What to do: Repeat every line, exactly, from the very first through the one where "from mathutils.kdtree import KDTree" appears. Add nothing else.

╭─ Records supplied

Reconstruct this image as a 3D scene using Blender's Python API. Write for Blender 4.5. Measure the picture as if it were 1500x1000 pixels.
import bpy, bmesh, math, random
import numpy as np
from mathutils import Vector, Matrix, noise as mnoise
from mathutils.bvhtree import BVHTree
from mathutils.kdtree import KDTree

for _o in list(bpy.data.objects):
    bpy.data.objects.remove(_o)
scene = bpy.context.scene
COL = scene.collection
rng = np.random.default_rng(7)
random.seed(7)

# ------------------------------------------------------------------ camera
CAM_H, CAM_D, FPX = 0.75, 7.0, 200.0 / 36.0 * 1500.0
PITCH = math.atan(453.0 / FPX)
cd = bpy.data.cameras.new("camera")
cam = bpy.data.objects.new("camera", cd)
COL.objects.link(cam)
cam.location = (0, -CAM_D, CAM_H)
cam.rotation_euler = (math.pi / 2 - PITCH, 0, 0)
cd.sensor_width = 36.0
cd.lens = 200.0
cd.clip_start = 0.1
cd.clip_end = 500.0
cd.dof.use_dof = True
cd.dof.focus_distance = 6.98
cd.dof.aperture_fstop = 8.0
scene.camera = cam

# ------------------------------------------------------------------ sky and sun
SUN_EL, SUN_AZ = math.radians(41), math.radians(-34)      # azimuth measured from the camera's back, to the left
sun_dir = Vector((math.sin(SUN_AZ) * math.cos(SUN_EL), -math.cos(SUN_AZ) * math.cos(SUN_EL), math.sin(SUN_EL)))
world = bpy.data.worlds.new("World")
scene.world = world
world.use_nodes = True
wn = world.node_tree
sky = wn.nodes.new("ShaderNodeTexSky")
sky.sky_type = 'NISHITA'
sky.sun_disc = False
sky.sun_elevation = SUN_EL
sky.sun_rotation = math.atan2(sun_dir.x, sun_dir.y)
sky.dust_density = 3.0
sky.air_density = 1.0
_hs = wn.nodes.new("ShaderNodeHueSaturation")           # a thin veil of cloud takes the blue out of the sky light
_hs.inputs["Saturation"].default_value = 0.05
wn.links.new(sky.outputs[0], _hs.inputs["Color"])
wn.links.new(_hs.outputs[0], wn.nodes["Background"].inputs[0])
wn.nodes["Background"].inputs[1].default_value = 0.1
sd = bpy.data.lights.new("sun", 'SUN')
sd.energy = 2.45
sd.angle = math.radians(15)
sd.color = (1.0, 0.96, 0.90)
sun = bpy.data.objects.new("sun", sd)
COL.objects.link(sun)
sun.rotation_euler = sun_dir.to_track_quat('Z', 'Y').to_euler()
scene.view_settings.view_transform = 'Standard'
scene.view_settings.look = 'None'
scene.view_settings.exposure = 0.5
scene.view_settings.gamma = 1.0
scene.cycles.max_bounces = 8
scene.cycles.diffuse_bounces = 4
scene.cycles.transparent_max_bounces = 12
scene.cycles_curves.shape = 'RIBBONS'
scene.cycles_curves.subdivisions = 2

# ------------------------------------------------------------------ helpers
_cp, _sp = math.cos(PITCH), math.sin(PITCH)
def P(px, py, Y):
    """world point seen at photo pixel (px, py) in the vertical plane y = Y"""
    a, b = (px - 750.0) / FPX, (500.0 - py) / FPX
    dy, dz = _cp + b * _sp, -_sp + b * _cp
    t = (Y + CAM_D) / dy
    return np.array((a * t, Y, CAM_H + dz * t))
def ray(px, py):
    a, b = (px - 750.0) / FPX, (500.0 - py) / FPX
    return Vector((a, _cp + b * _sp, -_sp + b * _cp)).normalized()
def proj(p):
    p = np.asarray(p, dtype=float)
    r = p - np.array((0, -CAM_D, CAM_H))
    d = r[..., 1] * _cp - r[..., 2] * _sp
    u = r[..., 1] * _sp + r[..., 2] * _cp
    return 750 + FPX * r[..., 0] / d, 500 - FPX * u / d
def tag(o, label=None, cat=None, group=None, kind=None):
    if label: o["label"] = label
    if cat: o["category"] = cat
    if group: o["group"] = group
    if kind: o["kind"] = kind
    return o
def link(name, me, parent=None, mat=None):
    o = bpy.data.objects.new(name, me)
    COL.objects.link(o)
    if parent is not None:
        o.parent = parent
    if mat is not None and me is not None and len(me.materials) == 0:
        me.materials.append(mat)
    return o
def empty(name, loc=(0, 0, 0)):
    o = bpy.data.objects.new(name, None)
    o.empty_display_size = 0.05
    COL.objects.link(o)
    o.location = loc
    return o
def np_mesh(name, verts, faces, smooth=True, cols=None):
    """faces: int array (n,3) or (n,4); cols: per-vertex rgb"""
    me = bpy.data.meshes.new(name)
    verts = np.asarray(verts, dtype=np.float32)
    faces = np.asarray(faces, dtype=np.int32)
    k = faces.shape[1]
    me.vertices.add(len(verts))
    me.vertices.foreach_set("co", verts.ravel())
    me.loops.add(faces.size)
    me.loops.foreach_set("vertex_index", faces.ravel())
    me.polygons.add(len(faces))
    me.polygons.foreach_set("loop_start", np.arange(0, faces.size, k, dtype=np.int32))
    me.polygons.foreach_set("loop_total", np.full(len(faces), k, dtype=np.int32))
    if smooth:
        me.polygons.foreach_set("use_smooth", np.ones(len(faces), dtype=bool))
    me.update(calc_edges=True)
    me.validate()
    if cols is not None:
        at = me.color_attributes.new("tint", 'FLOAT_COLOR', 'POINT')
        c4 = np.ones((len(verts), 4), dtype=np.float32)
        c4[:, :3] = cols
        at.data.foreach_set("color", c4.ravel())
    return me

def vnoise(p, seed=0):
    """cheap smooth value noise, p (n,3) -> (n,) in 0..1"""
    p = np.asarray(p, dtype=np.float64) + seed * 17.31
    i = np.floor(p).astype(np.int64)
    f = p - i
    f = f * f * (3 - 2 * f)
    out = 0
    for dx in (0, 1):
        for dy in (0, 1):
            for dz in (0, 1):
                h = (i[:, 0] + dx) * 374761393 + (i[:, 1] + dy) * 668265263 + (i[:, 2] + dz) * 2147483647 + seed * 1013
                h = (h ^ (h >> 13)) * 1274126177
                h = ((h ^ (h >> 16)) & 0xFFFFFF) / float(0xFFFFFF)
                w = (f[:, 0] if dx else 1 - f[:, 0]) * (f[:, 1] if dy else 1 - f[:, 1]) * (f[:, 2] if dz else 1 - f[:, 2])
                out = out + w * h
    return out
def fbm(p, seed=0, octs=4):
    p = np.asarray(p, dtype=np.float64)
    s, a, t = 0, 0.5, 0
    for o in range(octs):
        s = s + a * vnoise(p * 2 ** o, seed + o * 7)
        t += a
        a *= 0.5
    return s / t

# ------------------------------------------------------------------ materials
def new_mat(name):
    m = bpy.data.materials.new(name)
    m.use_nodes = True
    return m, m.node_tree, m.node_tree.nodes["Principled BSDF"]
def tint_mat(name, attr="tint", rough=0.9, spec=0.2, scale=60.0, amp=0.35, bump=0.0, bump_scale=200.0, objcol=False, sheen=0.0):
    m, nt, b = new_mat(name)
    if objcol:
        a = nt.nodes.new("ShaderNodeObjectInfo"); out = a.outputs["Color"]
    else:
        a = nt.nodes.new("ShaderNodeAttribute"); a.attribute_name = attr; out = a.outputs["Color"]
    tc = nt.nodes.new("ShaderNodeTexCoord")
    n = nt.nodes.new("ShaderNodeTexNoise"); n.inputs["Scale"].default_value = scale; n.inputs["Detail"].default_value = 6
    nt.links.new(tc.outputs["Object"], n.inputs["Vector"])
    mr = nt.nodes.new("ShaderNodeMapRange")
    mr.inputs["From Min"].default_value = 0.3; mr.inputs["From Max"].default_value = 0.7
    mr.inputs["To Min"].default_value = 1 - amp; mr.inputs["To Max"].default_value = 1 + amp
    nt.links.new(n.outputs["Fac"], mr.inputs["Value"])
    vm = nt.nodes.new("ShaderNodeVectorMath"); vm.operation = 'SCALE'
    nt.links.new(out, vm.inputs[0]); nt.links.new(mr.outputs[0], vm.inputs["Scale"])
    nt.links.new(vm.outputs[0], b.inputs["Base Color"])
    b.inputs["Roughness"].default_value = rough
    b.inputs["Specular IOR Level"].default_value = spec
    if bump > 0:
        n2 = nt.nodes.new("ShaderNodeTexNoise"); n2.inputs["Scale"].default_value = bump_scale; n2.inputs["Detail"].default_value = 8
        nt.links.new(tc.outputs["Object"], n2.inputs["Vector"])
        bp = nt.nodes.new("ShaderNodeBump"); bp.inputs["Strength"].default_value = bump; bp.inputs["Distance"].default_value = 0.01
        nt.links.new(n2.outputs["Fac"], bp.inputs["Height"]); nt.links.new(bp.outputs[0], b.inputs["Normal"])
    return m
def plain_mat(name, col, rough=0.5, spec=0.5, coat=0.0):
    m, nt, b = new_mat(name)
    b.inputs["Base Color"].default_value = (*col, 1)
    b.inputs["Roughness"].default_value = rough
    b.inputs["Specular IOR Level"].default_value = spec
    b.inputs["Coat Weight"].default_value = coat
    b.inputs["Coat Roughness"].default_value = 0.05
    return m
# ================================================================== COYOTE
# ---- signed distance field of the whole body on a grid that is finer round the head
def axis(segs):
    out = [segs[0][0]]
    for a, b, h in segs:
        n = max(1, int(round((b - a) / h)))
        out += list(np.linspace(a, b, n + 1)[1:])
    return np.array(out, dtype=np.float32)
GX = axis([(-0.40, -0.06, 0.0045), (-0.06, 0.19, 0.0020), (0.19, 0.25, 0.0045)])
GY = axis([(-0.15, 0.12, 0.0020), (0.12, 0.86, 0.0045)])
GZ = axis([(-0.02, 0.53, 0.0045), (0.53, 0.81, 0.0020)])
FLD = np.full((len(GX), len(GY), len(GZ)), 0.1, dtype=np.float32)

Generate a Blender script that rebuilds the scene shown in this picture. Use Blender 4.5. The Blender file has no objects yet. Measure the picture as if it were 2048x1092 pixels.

╰─

Output of the task:
Reconstruct this image as a 3D scene using Blender's Python API. Write for Blender 4.5. Measure the picture as if it were 1500x1000 pixels.
import bpy, bmesh, math, random
import numpy as np
from mathutils import Vector, Matrix, noise as mnoise
from mathutils.bvhtree import BVHTree
from mathutils.kdtree import KDTree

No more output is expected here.